[WHAT THE TASK ASKS] Do not copy the pictures; transcribe all other material exactly.

· · · · ·

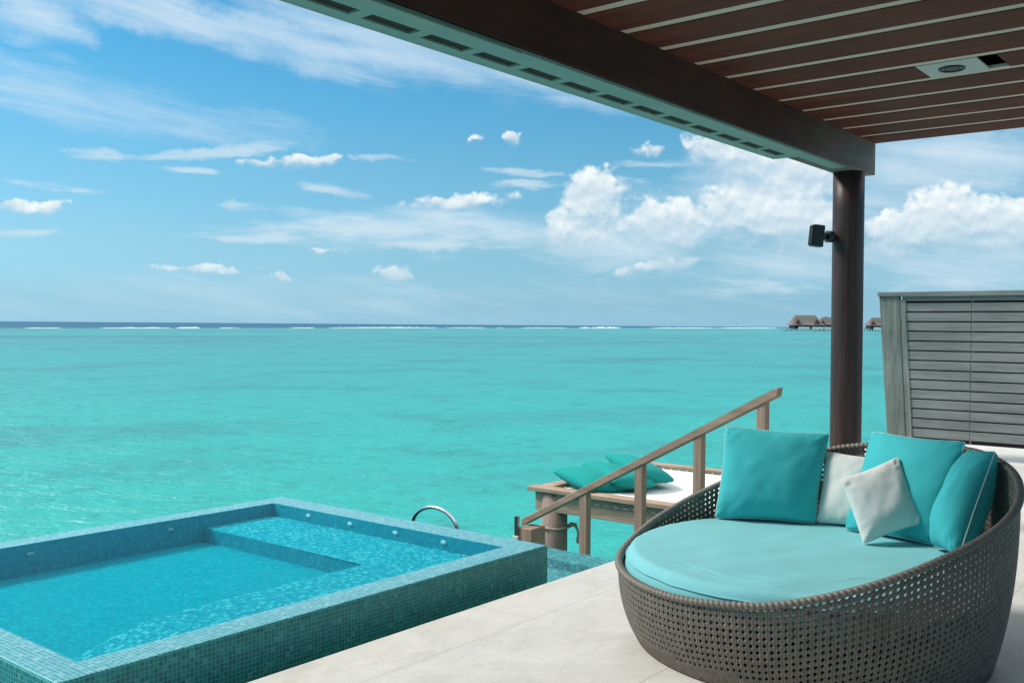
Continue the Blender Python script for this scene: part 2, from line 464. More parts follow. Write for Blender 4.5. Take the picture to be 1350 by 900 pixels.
# wind chop: crests run across the view
vx_, vy_ = g.m('ADD', g.m('MULTIPLY', px_, cx_), g.m('MULTIPLY', py_, sx_)), g.m('SUBTRACT', g.m('MULTIPLY', px_, sx_), g.m('MULTIPLY', py_, cx_))
wv = g.comb(g.m('MULTIPLY', vx_, 1.0), g.m('MULTIPLY', vy_, 0.45), 0.0)
ch = g.m('ADD', g.noise(wv, 0.9, 5, 0.65, 0.5), g.m('MULTIPLY', g.noise(wv, 4.5, 3, 0.6, 0.3), 0.35))
nrm = g.bump(ch, 1.0, 0.28)
dif = g.n('ShaderNodeBsdfDiffuse', {'Color': c, 'Normal': nrm}).outputs[0]
gls = g.n('ShaderNodeBsdfGlossy', {'Color': (0.9, 0.95, 1), 'Roughness': 0.42, 'Normal': nrm}).outputs[0]
fr = g.n('ShaderNodeFresnel', {'IOR': 1.33, 'Normal': nrm}).outputs[0]
fac = g.m('MINIMUM', g.m('MULTIPLY', fr, 0.26), 0.11)
mx = g.n('ShaderNodeMixShader', {0: fac, 1: dif, 2: gls})
g.put(nt.nodes['Material Output'].inputs[0], mx.outputs[0])
M['foam'], g, b = newmat('foam', Base_Color=(0.85, 0.87, 0.88), Roughness=0.9)

# deck stone
M['stone'], g, b = newmat('stone', Roughness=0.5)
p = g.pos()
sxn, syn, _ = g.sep(p)
n1 = g.noise(g.scale(p, (1.0, 1.6, 1)), 1.6, 8, 0.62, 1.2)
n2 = g.noise(g.scale(p, (1, 2.2, 1)), 9, 5, 0.6, 1.5)
n3 = g.noise(p, 140, 2)
rowi = g.m('FLOOR', g.m('DIVIDE', g.m('SUBTRACT', syn, 2.155 - 9.0), 0.897))
fy_ = g.m('FRACT', g.m('DIVIDE', g.m('SUBTRACT', syn, 2.155 - 9.0 + 0.03), 0.897))
xo = g.m('ADD', sxn, g.m('MULTIPLY', rowi, 0.62))
coli = g.m('FLOOR', g.m('DIVIDE', xo, 1.797))
fx_ = g.m('FRACT', g.m('DIVIDE', xo, 1.797))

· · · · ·

[ANSWER TO THE EXERCISE]
Continue the Blender Python script for this scene: part 2, from line 464. More parts follow. Write for Blender 4.5. Take the picture to be 1350 by 900 pixels.
# wind chop: crests run across the view
vx_, vy_ = g.m('ADD', g.m('MULTIPLY', px_, cx_), g.m('MULTIPLY', py_, sx_)), g.m('SUBTRACT', g.m('MULTIPLY', px_, sx_), g.m('MULTIPLY', py_, cx_))
wv = g.comb(g.m('MULTIPLY', vx_, 1.0), g.m('MULTIPLY', vy_, 0.45), 0.0)
ch = g.m('ADD', g.noise(wv, 0.9, 5, 0.65, 0.5), g.m('MULTIPLY', g.noise(wv, 4.5, 3, 0.6, 0.3), 0.35))
nrm = g.bump(ch, 1.0, 0.28)
dif = g.n('ShaderNodeBsdfDiffuse', {'Color': c, 'Normal': nrm}).outputs[0]
gls = g.n('ShaderNodeBsdfGlossy', {'Color': (0.9, 0.95, 1), 'Roughness': 0.42, 'Normal': nrm}).outputs[0]
fr = g.n('ShaderNodeFresnel', {'IOR': 1.33, 'Normal': nrm}).outputs[0]
fac = g.m('MINIMUM', g.m('MULTIPLY', fr, 0.26), 0.11)
mx = g.n('ShaderNodeMixShader', {0: fac, 1: dif, 2: gls})
g.put(nt.nodes['Material Output'].inputs[0], mx.outputs[0])
M['foam'], g, b = newmat('foam', Base_Color=(0.85, 0.87, 0.88), Roughness=0.9)

# deck stone
M['stone'], g, b = newmat('stone', Roughness=0.5)
p = g.pos()
sxn, syn, _ = g.sep(p)
n1 = g.noise(g.scale(p, (1.0, 1.6, 1)), 1.6, 8, 0.62, 1.2)
n2 = g.noise(g.scale(p, (1, 2.2, 1)), 9, 5, 0.6, 1.5)
n3 = g.noise(p, 140, 2)
rowi = g.m('FLOOR', g.m('DIVIDE', g.m('SUBTRACT', syn, 2.155 - 9.0), 0.897))
fy_ = g.m('FRACT', g.m('DIVIDE', g.m('SUBTRACT', syn, 2.155 - 9.0 + 0.03), 0.897))
xo = g.m('ADD', sxn, g.m('MULTIPLY', rowi, 0.62))
coli = g.m('FLOOR', g.m('DIVIDE', xo, 1.797))
fx_ = g.m('FRACT', g.m('DIVIDE', xo, 1.797))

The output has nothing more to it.